There I stood, pregnant and uncomfortable, late for the event, with not a dress for the occasion. I could feel the anger rise in my throat, but I was not about to make my son feel bad for giving me a hug. It took much internal strength (and leaving the room) to maintain composure.

I found a different dress to wear somewhere in my closet, and we were fashionably late. I even found a great dry cleaner that I still use to this day. (Needless to say, they got the stain out!)

Let me tell you, in the moment, that squishy-hug stain felt very, very big. Yet, zooming out, I was able to put that moment into perspective. Months later, I was able to laugh, lecture, and write about it.

We all experience variations of these seemingly big moments of anger, sadness, or disgust. Yet these seemingly big moments of discomfort are actually small when we apply a dose of perspective.

Big is small. Learning to bear the discomfort of the moment is the tool we can use to shrink those moments down to size.

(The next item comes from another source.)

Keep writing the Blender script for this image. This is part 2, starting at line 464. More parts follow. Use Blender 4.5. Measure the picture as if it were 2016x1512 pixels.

Difficult people are difficult. They enrage, sadden, and shock us with their words and behavior. But isn’t it possible to get through the moment and view it as precisely that – just one small moment? Ask yourself, “Will I still be angry about this in one year? Five years? Ten years? Will I laugh about this soon? Can I learn something from this and turn it into a teaching experience?”

The concept of shrinking big down to small is a lifetime process with ups and downs, and nothing happens overnight. G-d Himself did not create the world overnight. Would it not have been much more impressive if He created the world in one hour, one minute, or even one second? His six day unfolding of the universe teaches us the awesome lesson of process. G-d took His time.

Since G-d values the road towards greatness, not just the outcome or results, we should also develop an appreciation of our own process, and the processes of those around us.

When I play the Spot It card game with my children, every card shares a snowflake, four-leaf clover, or red balloon. We search for the symbol that each card has in common, just as we search for common ground between individuals. Perhaps process is yet another place to find that common ground. Every one of us is not only made in the image of G-d, but we are works in progress, too.

A wise woman once told me that if we are consistent about our small choices day after day, year after year, then eventually there will be an upward slope in a strained relationship. Additionally, if we work on ourselves to make what feels big small, while allowing ourselves time to progress, we will surely be successful in mending ties with difficult people.

The trick to Spot It and difficult relationships is to spot the common ground by realizing that small is big, big is small… and process, process, process!